(WRITTEN TASK) Spot every line with the word "scene" and return it.

------------------------------------

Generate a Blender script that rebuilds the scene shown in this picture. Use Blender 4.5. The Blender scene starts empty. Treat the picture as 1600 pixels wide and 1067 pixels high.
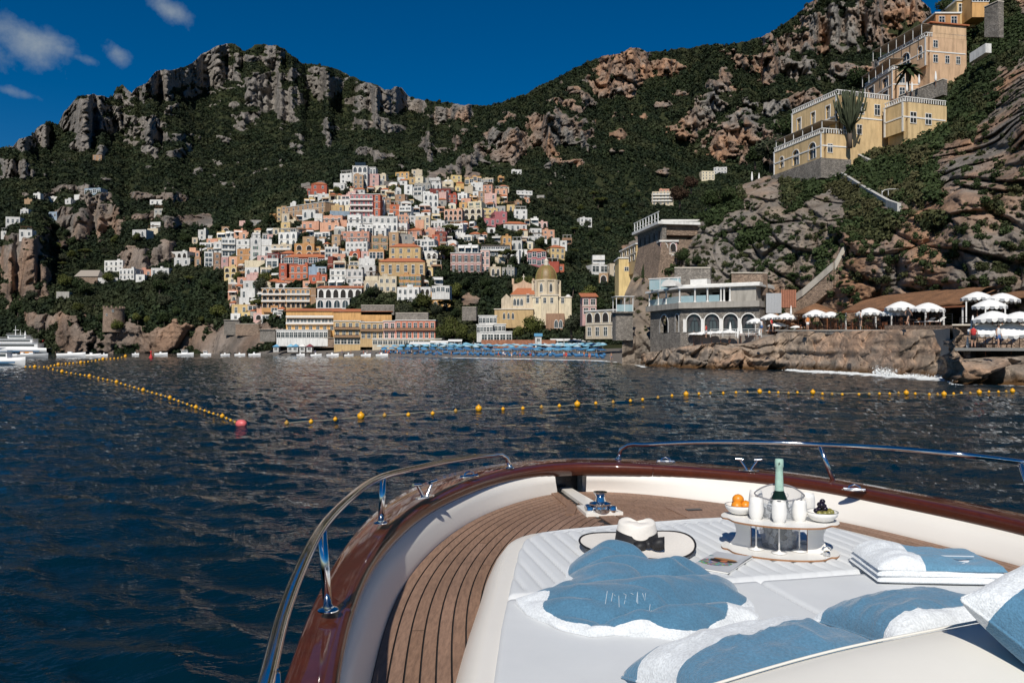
import bpy, bmesh, math, random
import numpy as np
from mathutils import Vector, Matrix
R = math.radians
random.seed(7); rng = np.random.default_rng(11)
sc = bpy.context.scene
COL = sc.collection
# ---------------------------------------------------------------- camera, sky, sun, exposure
F = 1244.4; HZ = 543.0; CX = 800.0; CAMZ = 2.8
cam_d = bpy.data.cameras.new('camera'); cam = bpy.data.objects.new('camera', cam_d); COL.objects.link(cam)
cam.location = (0, 0, CAMZ); cam.rotation_euler = (R(90), 0, 0)
cam_d.sensor_width = 36; cam_d.lens = F * 36 / 1600; cam_d.shift_y = 9.5 / 1600
cam_d.clip_start = .05; cam_d.clip_end = 20000
sc.camera = cam
SUN_AZ, SUN_EL = 11.5, 43.0           # degrees left of straight behind the camera, height
world = bpy.data.worlds.new('World'); sc.world = world; world.use_nodes = True
sun_d = bpy.data.lights.new('sun', 'SUN'); sun_d.energy = 4.8; sun_d.angle = R(.5); sun_d.color = (1, .94, .85)
sun = bpy.data.objects.new('sun', sun_d); COL.objects.link(sun)
_sd = Vector((-math.sin(R(SUN_AZ)) * math.cos(R(SUN_EL)), -math.cos(R(SUN_AZ)) * math.cos(R(SUN_EL)), math.sin(R(SUN_EL))))
sun.rotation_euler = _sd.to_track_quat('Z', 'Y').to_euler()
sc.view_settings.view_transform = 'Standard'; sc.view_settings.look = 'None'
sc.view_settings.exposure = -.05; sc.view_settings.gamma = 1; sc.view_settings.use_curve_mapping = False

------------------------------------

(OUTPUT OF THE TASK)
Generate a Blender script that rebuilds the scene shown in this picture. Use Blender 4.5. The Blender scene starts empty. Treat the picture as 1600 pixels wide and 1067 pixels high.
sc = bpy.context.scene